The competition was very though this year, and so it is particularly good that we have managed to win two gold medals. The most gold medals were won by the portifolio solver ppfolio, winning 5 gold medals — all other solvers won at most 2 gold medals. CryptoMiniSat did very well in the parallel applications track, basically winning all gold medals that ppfolio didn’t win — and ppfolio was using an older version of CryptoMiniSat as one of its internal engines, essentially making CryptoMiniSat compete with itself (and other strong solvers such as lingeling and clasp). Unfortunately, CryptoMiniSat didn’t win any awards at the sequential applications track, as most awards there were won by very new solvers such as Glucose ver 2 and GlueMiniSat. The source code and PDF description of these solvers are not yet available, but they will be shortly at the SAT Competition website.

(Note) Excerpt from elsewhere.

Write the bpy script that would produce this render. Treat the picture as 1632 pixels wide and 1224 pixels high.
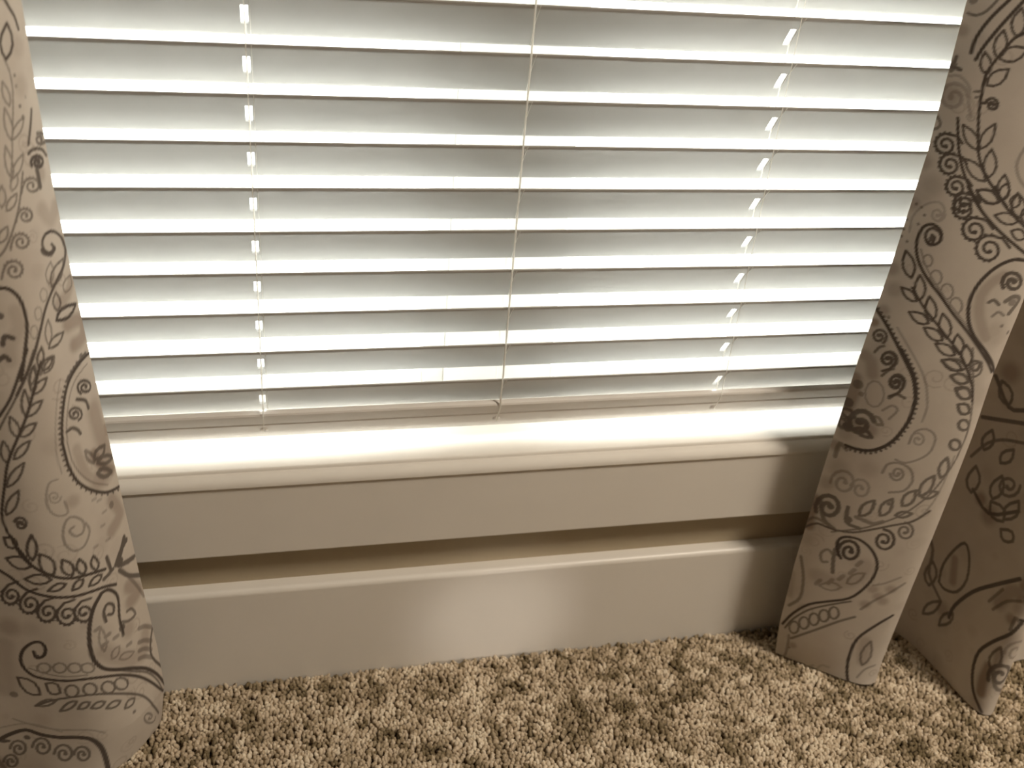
import bpy, bmesh, math, random
import numpy as np
from mathutils import Matrix, Vector

# ------------------------------------------------------------------ camera, sky, lights, exposure
# world frame: x along the window wall (to the right), y out through the window, z up, carpet surface at z = 0
for o in list(bpy.data.objects): bpy.data.objects.remove(o)
scene = bpy.context.scene
COL = scene.collection
CAM = (-0.24928, -0.94924, 0.96095)
PITCH, YAW, ROLL, FPX = -0.519209, 0.267948, 0.093356, 1620.53
cam_data = bpy.data.cameras.new('camera'); cam = bpy.data.objects.new('camera', cam_data); COL.objects.link(cam)
_f = Vector((math.sin(YAW)*math.cos(PITCH), math.cos(YAW)*math.cos(PITCH), math.sin(PITCH)))
_r = Vector((math.cos(YAW), -math.sin(YAW), 0)); _u = _r.cross(_f)
_r2 = _r*math.cos(ROLL) + _u*math.sin(ROLL); _u2 = -_r*math.sin(ROLL) + _u*math.cos(ROLL)
M = Matrix((( _r2.x, _u2.x, -_f.x, CAM[0]), (_r2.y, _u2.y, -_f.y, CAM[1]), (_r2.z, _u2.z, -_f.z, CAM[2]), (0, 0, 0, 1)))
cam.matrix_world = M
cam_data.sensor_width = 36.0; cam_data.lens = FPX/1632*36.0
cam_data.clip_start = 0.02
cam_data.dof.use_dof = True; cam_data.dof.focus_distance = 1.04; cam_data.dof.aperture_fstop = 5.0
scene.camera = cam

world = bpy.data.worlds.new('overcast_sky'); scene.world = world; world.use_nodes = True
bg = world.node_tree.nodes['Background']
bg.inputs['Color'].default_value = (1.0, 0.99, 0.97, 1); bg.inputs['Strength'].default_value = 13.0

def light(name, kind, loc, energy, color, **kw):
    d = bpy.data.lights.new(name, kind); d.energy = energy; d.color = color
    for k, v in kw.items(): setattr(d, k, v)
    o = bpy.data.objects.new(name, d); COL.objects.link(o); o.location = loc
    return o
# a wide warm ceiling fixture up to the right behind the camera, an unseen point light added as fill, and a low spotlight added to make the pale patch on the baseboard
light('ceiling_fixture', 'AREA', (1.25, -1.10, 2.38), 60.0, (1.0, 0.88, 0.73), shape='DISK', size=0.62)
light('fill_light', 'POINT', (1.0, -1.7, 0.95), 2.5, (1.0, 0.90, 0.77), shadow_soft_size=0.2)
spot = light('patch_spot', 'SPOT', (0.55, -2.3, 0.16), 52.0, (1.0, 0.92, 0.84), spot_size=math.radians(6.0), spot_blend=0.9, shadow_soft_size=0.04)
spot.rotation_euler = (Vector((0.012, -0.016, 0.06)) - spot.location).to_track_quat('-Z', 'Y').to_euler()
portal = light('window_portal', 'AREA', (0.025, 0.155, 1.15), 1.0, (1, 1, 1), shape='RECTANGLE', size=1.08, size_y=1.68)
portal.rotation_euler = (math.radians(-90), 0, 0); portal.data.cycles.is_portal = True

vs = scene.view_settings
vs.view_transform = 'Standard'; vs.look = 'None'; vs.gamma = 1.0; vs.use_curve_mapping = False; vs.exposure = 0.0
scene.cycles.use_denoising = True
scene.cycles.max_bounces = 10; scene.cycles.diffuse_bounces = 6; scene.cycles.sample_clamp_indirect = 8.0
scene.cycles.caustics_reflective = False; scene.cycles.caustics_refractive = False
# ------------------------------------------------------------------ materials
def new_mat(name):
    m = bpy.data.materials.new(name); m.use_nodes = True
    nt = m.node_tree; b = nt.nodes['Principled BSDF']
    return m, nt, b
def noise(nt, scale, detail=4, rough=0.55, vec=None):
    n = nt.nodes.new('ShaderNodeTexNoise'); n.inputs['Scale'].default_value = scale
    n.inputs['Detail'].default_value = detail; n.inputs['Roughness'].default_value = rough
    if vec is None:
        tc = nt.nodes.new('ShaderNodeTexCoord'); vec = tc.outputs['Object']
    nt.links.new(vec, n.inputs['Vector'])
    return n
def ramp(nt, fac, stops):
    r = nt.nodes.new('ShaderNodeValToRGB'); nt.links.new(fac, r.inputs['Fac'])
    e = r.color_ramp.elements
    while len(e) < len(stops): e.new(0.5)
    for i, (p, c) in enumerate(stops):
        e[i].position = p; e[i].color = (*c, 1)
    return r
def bump(nt, b, height, strength, dist):
    bp = nt.nodes.new('ShaderNodeBump'); bp.inputs['Strength'].default_value = strength; bp.inputs['Distance'].default_value = dist
    nt.links.new(height, bp.inputs['Height']); nt.links.new(bp.outputs['Normal'], b.inputs['Normal'])
def paint(name, ca, cb, rough, scale=9.0, bump_scale=240.0, bs=0.05, bd=0.0006, spec=0.5):
    m, nt, b = new_mat(name)
    r = ramp(nt, noise(nt, scale).outputs['Fac'], [(0.3, ca), (0.7, cb)])
    nt.links.new(r.outputs['Color'], b.inputs['Base Color'])
    b.inputs['Roughness'].default_value = rough; b.inputs['Specular IOR Level'].default_value = spec
    bump(nt, b, noise(nt, bump_scale, 2).outputs['Fac'], bs, bd)
    return m
TRIM = paint('trim_semigloss_white', (0.70, 0.665, 0.61), (0.73, 0.695, 0.64), 0.38)
STOOL = paint('stool_satin_white', (0.70, 0.665, 0.61), (0.73, 0.695, 0.64), 0.62, spec=0.2)
WALL = paint('wall_tan_paint', (0.40, 0.335, 0.235), (0.43, 0.36, 0.255), 0.75, bs=0.25, bump_scale=420)
WALLB = paint('wall_cream_paint', (0.24, 0.215, 0.18), (0.26, 0.235, 0.20), 0.8)
CEIL = paint('ceiling_white_paint', (0.60, 0.585, 0.555), (0.62, 0.605, 0.575), 0.9)
VINYL = paint('window_white_vinyl', (0.86, 0.86, 0.84), (0.88, 0.88, 0.86), 0.35)
SLAT = paint('blind_white_slat', (0.50, 0.495, 0.478), (0.525, 0.52, 0.503), 0.42, scale=20)
RAIL = paint('blind_white_rail', (0.70, 0.67, 0.63), (0.73, 0.70, 0.66), 0.13, scale=20, bs=0.01, spec=0.65)
CORD = paint('blind_white_cord', (0.84, 0.83, 0.79), (0.88, 0.87, 0.84), 0.7, scale=300)
def cord_translucent():
    nt = CORD.node_tree; b = nt.nodes['Principled BSDF']; out = nt.nodes['Material Output']
    t = nt.nodes.new('ShaderNodeBsdfTranslucent'); t.inputs['Color'].default_value = (0.95, 0.94, 0.90, 1)
    mx = nt.nodes.new('ShaderNodeMixShader'); mx.inputs['Fac'].default_value = 0.6
    nt.links.new(b.outputs[0], mx.inputs[1]); nt.links.new(t.outputs[0], mx.inputs[2]); nt.links.new(mx.outputs[0], out.inputs['Surface'])
cord_translucent()
PATIO = paint('patio_pale_concrete', (0.60, 0.59, 0.56), (0.68, 0.67, 0.64), 0.9, scale=2)
def glass_mat():
    m, nt, b = new_mat('window_glass')
    nt.nodes.remove(b); out = nt.nodes['Material Output']
    t = nt.nodes.new('ShaderNodeBsdfTransparent'); g = nt.nodes.new('ShaderNodeBsdfGlossy'); g.inputs['Roughness'].default_value = 0.02
    t.inputs['Color'].default_value = (0.95, 0.97, 0.96, 1)
    lw = nt.nodes.new('ShaderNodeLayerWeight'); lw.inputs['Blend'].default_value = 0.5
    pw = nt.nodes.new('ShaderNodeMath'); pw.operation = 'POWER'; pw.inputs[1].default_value = 5.0
    ml = nt.nodes.new('ShaderNodeMath'); ml.operation = 'MULTIPLY_ADD'; ml.inputs[1].default_value = 0.9; ml.inputs[2].default_value = 0.04
    mx = nt.nodes.new('ShaderNodeMixShader')
    nt.links.new(lw.outputs['Facing'], pw.inputs[0]); nt.links.new(pw.outputs[0], ml.inputs[0])
    nt.links.new(ml.outputs[0], mx.inputs['Fac']); nt.links.new(t.outputs[0], mx.inputs[1]); nt.links.new(g.outputs[0], mx.inputs[2])
    nt.links.new(mx.outputs[0], out.inputs['Surface'])
    return m
GLASS = glass_mat()
def carpet_mats():
    m, nt, b = new_mat('carpet_tuft_wool')
    at = nt.nodes.new('ShaderNodeAttribute'); at.attribute_name = 'tuft'
    r = ramp(nt, at.outputs['Fac'], [(0.0, (0.17, 0.130, 0.074)), (0.25, (0.31, 0.245, 0.158)), (0.55, (0.47, 0.38, 0.27)), (0.85, (0.61, 0.51, 0.385)), (1.0, (0.69, 0.60, 0.465))])
    nt.links.new(r.outputs['Color'], b.inputs['Base Color']); b.inputs['Roughness'].default_value = 0.95
    b.inputs['Specular IOR Level'].default_value = 0.1
    m2, nt, b = new_mat('carpet_backing')
    r = ramp(nt, noise(nt, 190, 3, 0.7).outputs['Fac'], [(0.3, (0.13, 0.09, 0.05)), (0.5, (0.26, 0.19, 0.12)), (0.7, (0.42, 0.33, 0.22))])
    nt.links.new(r.outputs['Color'], b.inputs['Base Color']); b.inputs['Roughness'].default_value = 0.95
    bump(nt, b, noise(nt, 160, 2).outputs['Fac'], 0.8, 0.005)
    return m, m2
TUFT, BACKING = carpet_mats()
def curtain_mat():
    m, nt, b = new_mat('curtain_printed_cotton')
    # woven cream ground with a soft brown wash and dark ink, both carried by the cloth as print layers
    wv = noise(nt, 30, 3)
    base = ramp(nt, wv.outputs['Fac'], [(0.3, (0.50, 0.445, 0.385)), (0.7, (0.54, 0.485, 0.42))])
    def layer(prev, attr, color):
        a = nt.nodes.new('ShaderNodeAttribute'); a.attribute_name = attr
        mx = nt.nodes.new('ShaderNodeMix'); mx.data_type = 'RGBA'
        nt.links.new(a.outputs['Fac'], mx.inputs['Factor']); nt.links.new(prev, mx.inputs[6]); mx.inputs[7].default_value = (*color, 1)
        return mx.outputs[2]
    c = layer(base.outputs['Color'], 'wash', (0.235, 0.175, 0.135))
    c = layer(c, 'ink', (0.075, 0.060, 0.050))
    nt.links.new(c, b.inputs['Base Color']); b.inputs['Roughness'].default_value = 0.85; b.inputs['Specular IOR Level'].default_value = 0.2
    bump(nt, b, noise(nt, 900, 2).outputs['Fac'], 0.25, 0.0004)
    return m
CLOTH = curtain_mat()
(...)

Overall, I think CryptoMiniSat did very well, considering that I was not very optimistic given the fact that I didn’t manage to finish the new generation (3.x) of the solver, and had to submit a variant of the very old CryptoMiniSat 2.7.0. Furthermore, in the past year I have been concentrating on ideas external to the clause learning of SAT solvers, and it seems that the best way to speed up SAT solvers is to attack the core of the solver: the learning engine. So, this year will be about cleaning up all the external ideas and implementing new ones into the core of the solver.

Once again, thanks to everyone who helped CryptoMiniSat get such high rankings, and I am looking forward to the next year for a similarly good competition!

Edited to add (29/06):  The judges just informed me that they made a mistake, and the originally presented results were erroneous. CryptoMiniSat won 1 gold and 1 siver, as lingeling was faster by about 7% in speed in the parallel SAT+UNSAT track. Congratulations to Armin Biere for winning this track!